By Captain76:NikonD90+TAMRON SP10-24mm (Own work) [CC BY-SA 3.0 (http://creativecommons.org/licenses/by-sa/3.0)], via Wikimedia Commons

Why are there seven colors in the rainbow?

Short answer: There aren’t.

Long answer: Isaac Newton was one of the first people to rigorously experiment with light by observing how white light can be decomposed into a full rainbow spectrum using a prism. He observed how objects would absorb and transmit certain parts of the spectrum by separating out colors from the spectrum for experiments. By shining those colored rays on different objects he concluded that those different parts of the spectrum would not change their color if scattered. This overturned the classical theory of light, which claimed that sunlight was “pure” and was converted into different colors when scattered from objects. In short, Newton showed that white sunlight already contained those colors.

 

By Dispersive_Prism_Illustration_by_Spigget.jpg: Spigget derivative work: Cepheiden (Dispersive_Prism_Illustration_by_Spigget.jpg) [CC BY-SA 3.0 (http://creativecommons.org/licenses/by-sa/3.0) or GFDL (http://www.gnu.org/copyleft/fdl.html)], via Wikimedia Commons

You can add “Father of Optics and Color Theory” to Newton’s long list of accolades, which include inventing classical physics as well as dicking Leibniz out of his share of credit for co-inventing calculus.

Newton’s theory of color also has one more weird component, owing to Newton’s interest in alchemy and the ancient Greeks, who had a bit of an obsession with the number seven. For example they developed a correspondence between the seven known planets in the night sky and the seven days of the week (Sun-day, Moon-day, … , Saturn-day). They also only knew of seven metals, and believed each had an associated planet so the number seven is pretty ubiquitous in ancient texts.

 

By The original uploader was Mark22 at English Wikipedia (Transferred from en.wikipedia to Commons.) [Public domain], via Wikimedia Commons

The Seven Wonders of the Ancient World? Basically the original clickbait list.

Basically, the number seven shows up a lot in alchemy, and Newton was a bit of an alchemist. Newton originally subdivided the spectrum he observed into just five colors – red, yellow, green, blue, and violet. He revised it to include seven colors which he published in his treatise on light, “Opticks,” where he argues for a correspondence between the seven colors and the seven musical notes. This isn’t actually that weird – Newton believed the colors were cyclical (like the musical scale) so he placed red adjacent to violet, thereby inventing the color wheel. I guess when you invent as much science as Newton you’re allowed to stylize it however you want.

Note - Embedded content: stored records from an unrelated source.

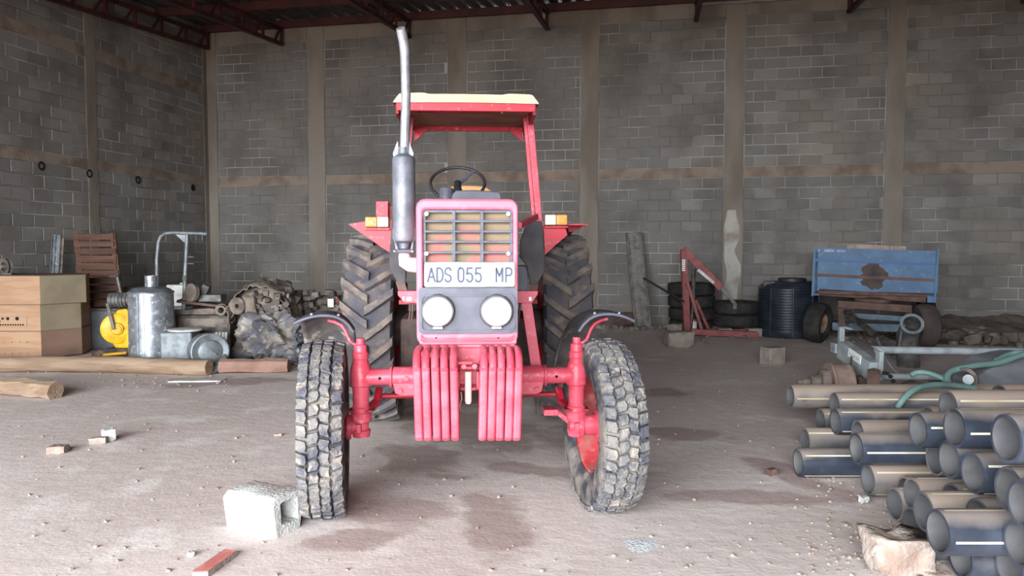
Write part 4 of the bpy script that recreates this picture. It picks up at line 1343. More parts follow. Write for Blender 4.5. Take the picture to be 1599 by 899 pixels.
BYD = 10.15
cA, cB, cC = gd(-60, 564), gd(63, 564), gd(127, 557)
cA.y = cB.y = BYD
cB.x = at(63, 500, BYD).x
cA.x = at(-60, 500, BYD).x
cC = at(127, 500, BYD + 0.42)
back = [Vector((cC.x - 0.15, cC.y + 0.5, 0)), Vector((cA.x, cA.y + 0.95, 0))]
poly = [cA, cB, cC] + back
zb = [0.02, 0.395, 0.76]
hh = [0.365, 0.355, 0.385]
labs = ['bottom board cabinet of the stack, nail-studded front, brown end panel', 'middle board cabinet of the stack, with a panel of round holes', 'topmost board cabinet of the stack, plain with a thin overhanging lid']
cab_mats = [(M_PLY, M_PLYBR), (M_PLY, M_PLYSIDE), (M_PLY, M_PLYSIDE)]  # end faces darker than the fronts: their shade is put into the colour
for k in range(3):
    P = [Vector(p) for p in poly]
    if k == 2:
        P[1] = P[1] + Vector((0.02, -0.02, 0))
        P[2] = at(136, 500, BYD + 0.42)
    e = empty('wooden_cabinet', (P[1].x, P[1].y, zb[k]), 0, labs[k], 'cabinet', 'stacked board cabinets')
    Q = [p - Vector((P[1].x, P[1].y, 0)) for p in P]
    board_box('cabinet_body', Q, 0.0, hh[k], None, None).build('cabinet_body', [cab_mats[k][0], cab_mats[k][1], M_PLY], e, 0, bevel=0.004)
    lid = [p * 1.0 for p in Q]
    c = sum(lid, Vector()) / len(lid)
    lid = [c + (p - c) * 1.012 for p in lid]
    MB().prism([(p.x, p.y, hh[k]) for p in lid], (0, 0, 0.01)).build('cabinet_lid' if k == 2 else 'cabinet_rim', M_PLYBR, e, 0)
    if k == 1:
        x0 = at(41, 500, BYD).x - P[1].x
        pn = MB().box((x0 - 0.3, -0.004, 0.13), (0.62, 0.008, 0.15)).build('hole_panel', M_PLY, e, 0, bevel=0.002)
        for u, r in ((5, .016), (13, .022), (27.5, .026)):
            p = at(u, 502, BYD)
            MB().lathe([(0.0001, -0.002), (r, -0.002), (r, 0.004)], (p.x - P[1].x, -0.008, 0.17), (0, 1, 0), 16).build('vent_hole', M_HOLE, pn, 0)
        for i in range(14):
            p = at(-14 + i * 3.9, 511, BYD)
            MB().lathe([(0.0001, -0.002), (0.0125, -0.002), (0.0125, 0.004)], (p.x - P[1].x, -0.008, 0.085), (0, 1, 0), 10).build('vent_hole', M_HOLE, pn, 0)
        for i in range(4):
            p = at(-12 + i * 4.2, 506, BYD)
            MB().lathe([(0.0001, -0.002), (0.011, -0.002), (0.011, 0.004)], (p.x - P[1].x, -0.008, 0.13), (0, 1, 0), 10).build('vent_hole', M_HOLE, pn, 0)
    if k == 0:
        for zi in (0.06, 0.22):
            for i in range(5):
                p = at(-5 + i * 12, 540, BYD)
                MB().ball((p.x - P[1].x, -0.002, zi), 0.008, 6, 4).build('nail_head', M_DUSTY, e, 0)

# ring clamp on the cabinets
p = at(8, 427, BYD + 0.3)
e = empty('pulley', (p.x, p.y, 1.155), 0, 'dusty black pulley wheel lying on the topmost board cabinet', 'pulley')
MB().lathe([(0.1, -0.03), (0.115, -0.03), (0.095, 0), (0.115, 0.03), (0.1, 0.03), (0.06, 0.015), (0.06, -0.015)], (0, 0, 0.115), (0.3, 1, 0), 24, cap=False, closed=True).build('pulley_wheel', M_DARKM, e, 40)
MB().cyl((-0.02, -0.06, 0.115), (0.02, 0.06, 0.115), 0.03, n=12).build('pulley_hub', M_DUSTY, e, 40)
MB().box((0.03, 0.0, 0.012), (0.2, 0.12, 0.024)).build('pulley_base', M_DARKM, e, 0)

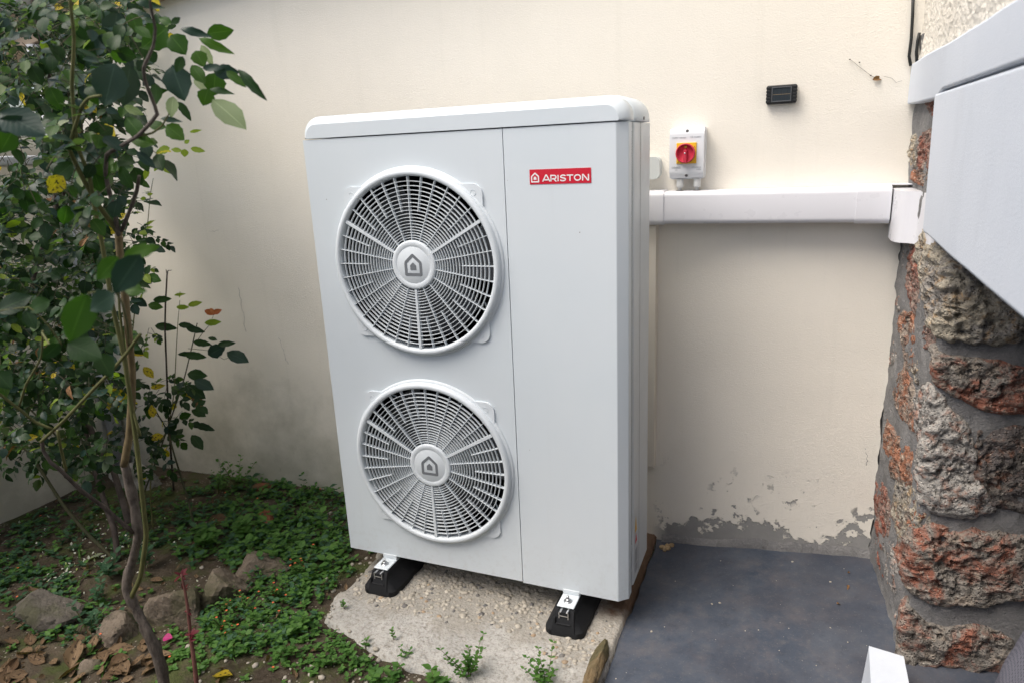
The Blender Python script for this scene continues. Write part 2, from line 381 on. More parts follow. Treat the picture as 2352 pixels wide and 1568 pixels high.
MT['pink'] = m_leaf('pink_petal', (.40, .03, .16), (.45, .05, .19), None, .5, .3)
def m_bark(name, a, b, sc1=60, d=.004):
    k = NB(name); n = k.noise(sc1, 6, .7, stretch=(1, 1, .35)); n2 = k.noise(12, 5); c = k.mix(k.rng(n, .35, .65), a, b); c = k.mix(k.rng(n2, .5, .7, 0, .4), c, tuple(x*1.5 for x in b))
    k.bump(n, d, 1.0); return k.fin(c, .8, .3)
MT['bark'] = m_bark('rose_bark', (.055, .045, .038), (.16, .135, .115), 55, .010)
MT['bark_dark'] = m_bark('rose_bark_dark', (.045, .036, .032), (.10, .08, .07))
MT['cane'] = m_bark('green_cane', (.07, .078, .026), (.115, .115, .042), 40, .0012)
MT['cane_tan'] = m_bark('tan_cane', (.10, .075, .036), (.17, .13, .07), 50, .0015)
MT['cane_dark'] = m_bark('dark_cane', (.035, .042, .02), (.07, .065, .035), 40, .001)
MT['shoot'] = m_bark('red_shoot_bark', (.10, .038, .032), (.16, .075, .06), 40, .001)
MT['burnt'] = m_bark('burnt_stick', (.014, .012, .010), (.04, .028, .018), 60, .001)
def m_fabric():
    k = NB('mesh_fabric'); x, y, z = k.xyz(); v = k.voro(260, rand=.1)
    c = k.mix(k.ramp(v, [(.30, 1.0), (.42, 0.0)]), (.155, .155, .185), (.05, .05, .065)); k.bump(v, .002, .8); return k.fin(c, .85, .2)
MT['fabric'] = m_fabric()
def m_pebble(name, a, b):
    k = NB(name); ob = k.n('ShaderNodeObjectInfo'); c = k.mix(ob.outputs['Random'], a, b); c = k.mix(k.rng(k.noise(120, 4), .4, .7, 0, .4), c, (.25, .22, .18)); return k.fin(c, .7, .35)
MT['pebble'] = m_pebble('pebble_pale', (.34, .31, .26), (.50, .46, .39))
MT['pebble_tan'] = m_pebble('pebble_tan', (.34, .24, .15), (.40, .31, .21))
MT['pebble_dark'] = m_pebble('pebble_dark', (.10, .10, .105), (.16, .155, .15))
MT['debris'] = m_pebble('wall_debris', (.36, .25, .12), (.44, .32, .18))

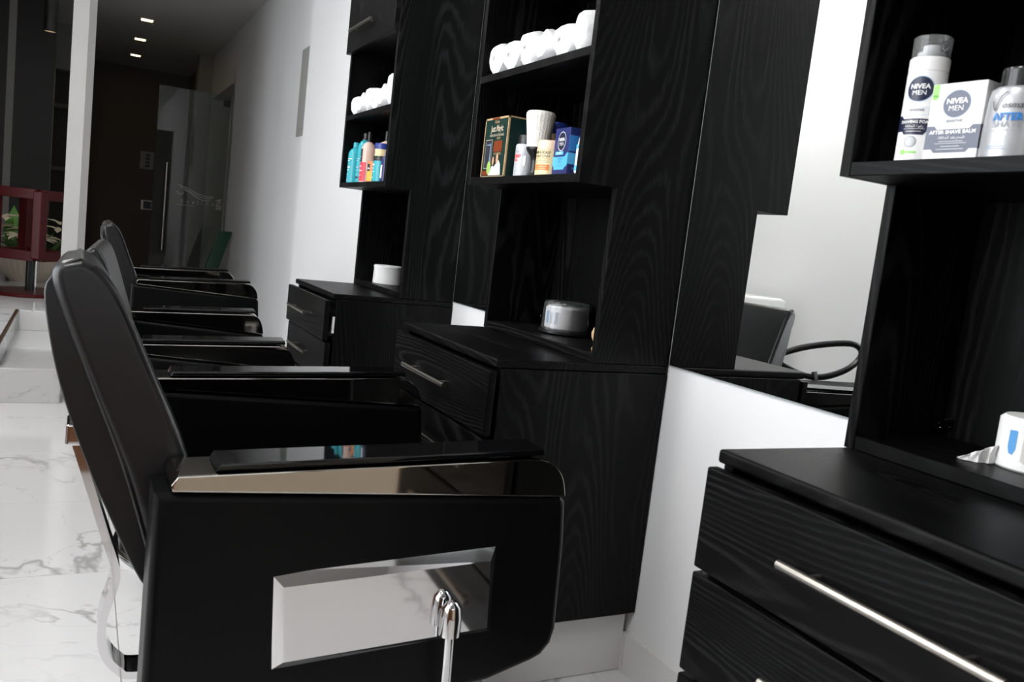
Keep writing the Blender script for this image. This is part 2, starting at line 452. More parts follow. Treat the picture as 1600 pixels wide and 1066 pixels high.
struct(G().box(XL, 0, YB - 0.12, YB, 0, 0.45).box(XL, 0, YB - 0.12, YB, 2.55, CZ).box(XL, -2.5, YB - 0.12, YB, 0.45, 2.55).box(-0.1, 0, YB - 0.12, YB, 0.45, 2.55).build('wall_back', BACKW, smooth=False))
def window(name, along, a0, a1, z0, z1, fixed, n):
    fr = G(); t = 0.05
    def bx(g, p0, p1, q0, q1, d=0.03):
        if along == 'y': g.box(fixed - d, fixed + d, p0, p1, q0, q1)
        else: g.box(p0, p1, fixed - d, fixed + d, q0, q1)
    bx(fr, a0, a1, z0, z0 + t); bx(fr, a0, a1, z1 - t, z1)
    for k in range(n + 1):
        c = a0 + (a1 - a0) * k / n
        bx(fr, max(a0, c - t / 2), min(a1, c + t / 2), z0, z1)
    o = struct(fr.build(name, GREYM, smooth=False))
    for k in range(n):
        g = G(); bx(g, a0 + (a1 - a0) * k / n + t / 2, a0 + (a1 - a0) * (k + 1) / n - t / 2, z0 + t, z1 - t, 0.004)
        g.build('pane', PANE, o, smooth=False)
window('window_1', 'y', 0.40, 3.10, 0.5, 2.6, XL - 0.06, 2)
window('window_3', 'y', 4.80, 6.10, 0.299, 2.6, XL - 0.06, 2)
window('window_2', 'x', -2.5, -0.1, 0.45, 2.55, YB - 0.06, 2)

# skirting tiles along the station wall
bbr = struct(G().box(-0.0085, 0, YB, 5.805, 0.0, 0.100).build('baseboard_right', KICK, smooth=False))
for k in range(10):
    y0 = -0.86 + PY * k
    G().box(-0.0105, -0.0085, y0 + 0.001, y0 + PY - 0.001, 0.001, 0.104).build('skirting_tile', KICK, bbr, smooth=False)

# platform with a step in its corner, clad in marble tiles
pf = struct(G().box(XL, -1.625, 4.66, 5.945, 0.0, 0.290).box(XL, -1.41, 5.945, YE, 0, 0.290).box(-1.625, -1.355, 4.665, 5.945, 0, 0.164).build('platform', GROUT, smooth=False))
def slab(n, x0, x1, y0, y1, z0, z1, mat=MR_):
    return G().box(x0, x1, y0, y1, z0, z1, 0.0006, 1).build(n, mat, pf, smooth=False)
slab('riser_tile', -1.98, -1.350, 4.652, 4.664, 0.001, 0.166)
slab('riser_tile', -1.356, -1.345, 4.664, 5.30, 0.001, 0.166); slab('riser_tile', -1.356, -1.345, 5.302, 5.943, 0.001, 0.166)
slab('tread_tile', -1.614, -1.345, 4.652, 5.262, 0.166, 0.173, MB_); slab('tread_tile', -1.614, -1.345, 5.264, 5.934, 0.166, 0.173, MB_)
slab('riser_tile', -1.614, -1.410, 5.934, 5.944, 0.174, 0.291)
slab('riser_tile', -1.624, -1.614, 4.66, 5.30, 0.174, 0.291); slab('riser_tile', -1.624, -1.614, 5.302, 5.944, 0.174, 0.291)
for k in range(2): slab('platform_tile', XL + 0.02, -1.626, 4.66 + 0.64 * k, 5.298 + 0.64 * k, 0.291, 0.299, MB_)
for k in range(6):
    slab('platform_tile', XL + 0.02, -2.04, 5.945 + 1.24 * k, 7.183 + 1.24 * k, 0.291, 0.299, MB_)
    slab('platform_tile', -2.038, -1.408, 5.935 + 1.24 * k, 7.173 + 1.24 * k, 0.291, 0.299, MB_)
G().box(-1.628, -1.610, 4.66, 5.95, 0.286, 0.3005, 0.002, 1).build('edge_trim', base('bronze_trim', (0.10, 0.06, 0.035), 0.4, 0.6), pf)
G().box(-1.37, -1.342, 4.652, 5.943, 0.1705, 0.1745, 0.001, 1).build('edge_trim', base('step_trim', (0.05, 0.05, 0.055), 0.3, 0.6), pf)

# white column at the platform edge
struct(G().prism([(-1.398, 6.02), (-1.310, 6.02), (-1.268, 6.08), (-1.268, 6.15), (-1.398, 6.15)], 0, CZ, plane='xy').build('trim_1', base('column_paint', (0.50, 0.49, 0.475), 0.6, spec=0.3), smooth=False))

# ------------------------------------------------------------------ vanity stations
WHERE = {1: 'far station, the one furthest from the camera', 2: 'middle station', 3: 'nearest station at right'}
def bar_handle(parent, x, yc, z, ln, r=0.006, out=0.022):
    g = G().tube([(x - out, yc - ln / 2, z), (x - out, yc + ln / 2, z)], r, 14)
    h = g.build('handle', STEEL, parent, label='brushed steel bar handle')
    for s in (-1, 1):
        G().tube([(x, yc + s * (ln / 2 - 0.045), z), (x - out, yc + s * (ln / 2 - 0.045), z)], 0.0042, 10).build('handle_post', STEEL, h)
    return h
def station(k):
    y0 = YN[k]; w = Wd
    lab = {1: 'small black wood drawer cabinet furthest away, white runner showing beside its top drawer',
           2: 'black wood drawer cabinet in the middle, beside the chair nearest the camera',
           3: 'black wood drawer cabinet at the right edge with a long steel handle'}[k]
    c = thing('drawer_cabinet', lab, 'cabinet', (0, y0, 0), group='black vanity cabinets')
    G().box(-D, -0.002, 0, w, H - 0.020, H, 0.005, 3).build('worktop', WH, c)
    G().box(-0.458, -0.002, 0.0, 0.018, 0.165, H - 0.021, 0.001, 1).build('side_panel', WV, c)
    G().box(-0.458, -0.002, w - 0.018, w, 0.165, H - 0.021, 0.001, 1).build('side_panel', WV, c)
    G().box(-0.440, -0.012, 0.0185, w - 0.0185, 0.166, H - 0.040).build('carcass', PLAST, c, smooth=False)
    zt = 0.774
    for i in range(4):
        dx = -0.012 if (k == 1 and i == 0) else 0.0
        d = G().box(-0.488 + dx, -0.469 + dx, -0.001, w + 0.001, zt - 0.148, zt, 0.003, 2).build('drawer', WH, c)
        bar_handle(d, -0.488 + dx, w / 2 + {1: 0.05, 2: 0.03, 3: -0.012}[k], zt - 0.073, 0.290, out=0.012 if (k == 2 and i) else 0.022)
        zt -= 0.155
    if k == 1:
        G().box(-0.466, -0.459, 0.002, 0.016, 0.655, 0.715).build('drawer_runner', WHITEP, c, label='pale metal drawer runner')
    pl = G().box(-0.400, -0.014, 0.028, w - 0.028, 0.0, 0.164).build('plinth', GROUT, c, smooth=False)
    G().box(-0.400, -0.0115, 0.0255, 0.028, 0.002, 0.150).build('plinth_tile', KICK, pl, smooth=False)
    G().box(-0.4025, -0.400, 0.0255, w - 0.0255, 0.002, 0.150).build('plinth_tile', KICK, pl, smooth=False)
    # open shelf tower standing on it
    lab = {1: 'black wood shelf tower holding turquoise bottles, furthest along the wall',
           2: 'black wood shelf tower in the middle holding the green box and white brush',
           3: 'black wood shelf tower cut off by the right edge of the photo'}[k]
    t = thing('shelf_tower', lab, 'shelf', (0, y0, H), group='black shelf towers')
    a = Z1 - H; b = ZT - H
    poly = [(-0.003, 0.0005), (-0.003, b), (-D2, b), (-D2, a), (-D3, a), (-D3, 0.0005)]
    for q in (0.0, w - 0.018):
        G().prism(poly, q, q + 0.018, 0.0012, 1).build('side_panel', WV, t)
    G().box(-0.012, -0.003, 0.0185, w - 0.0185, 0.001, b).build('back_panel', WV, t, smooth=False)
    def shelf(z0, z1, dep, n='shelf'):
        return G().box(-dep, -0.0125, 0.0182, w - 0.0182, z0, z1, 0.0012, 1).build(n, WH, t)
    shelf(0.0005, 0.022, D3 - 0.001, 'base_board')
    shelf(a, a + 0.020, D2 - 0.0005); shelf(S1 - H - 0.020, S1 - H, D2 - 0.0005); shelf(ZD - H + 0.018, ZD - H + 0.036, D2 - 0.0005)
    shelf(b - 0.018, b, D2 - 0.0005, 'top_board')
    fd = G().box(-D2 - 0.020, -D2 - 0.001, 0.001, w - 0.001, ZD - H, b, 0.0015, 1).build('flap_door', WV, t)
    bar_handle(fd, -D2 - 0.020, w / 2 + 0.06, ZD - H + 0.076, 0.295)
    for q, zz in ((w - 0.06, a + 0.03), (w - 0.035, 0.035)):
        G().box(-0.05, -0.0125, q, q + 0.018, zz, zz + 0.018, 0.002, 1).build('corner_bracket', SMOKE, t)
for k in (1, 2, 3): station(k)
def mirror(y0, y1, lab):
    m = thing('wall_mirror', lab, 'mirror', (0, y0, 0.8015), group='frameless wall mirrors')
    w = y1 - y0
    G().box(-0.0052, -0.0046, 0.003, w - 0.003, 0.003, 1.5).build('mirror_glass', MIRROR, m, smooth=False)
    G().box(-0.0045, -0.0002, 0.0, w, 0.0, 1.5015).build('mirror_edge', MEDGE, m, smooth=False)
mirror(YN[3] + Wd + 0.004, YN[2] - 0.002, 'large frameless wall mirror reflecting the black chair and white wall')
mirror(YN[2] + Wd + 0.004, YN[1] - 0.002, 'frameless wall mirror mostly hidden behind the middle shelf tower')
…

Anyway, to make the point one last time, take a look at this spectrum:

 

By Gringer (Own work) [Public domain], via Wikimedia Commons

 

With our modern understanding of the electromagnetic spectrum we know that visible light is any light with wavelengths between about 390 and 700 nm. This means that light comes in a continuum, with smooth transitions between colors. Furthermore, the human eye is capable of distinguishing hundreds of colors! The “Seven Colors of the Rainbow” is completely arbitrary.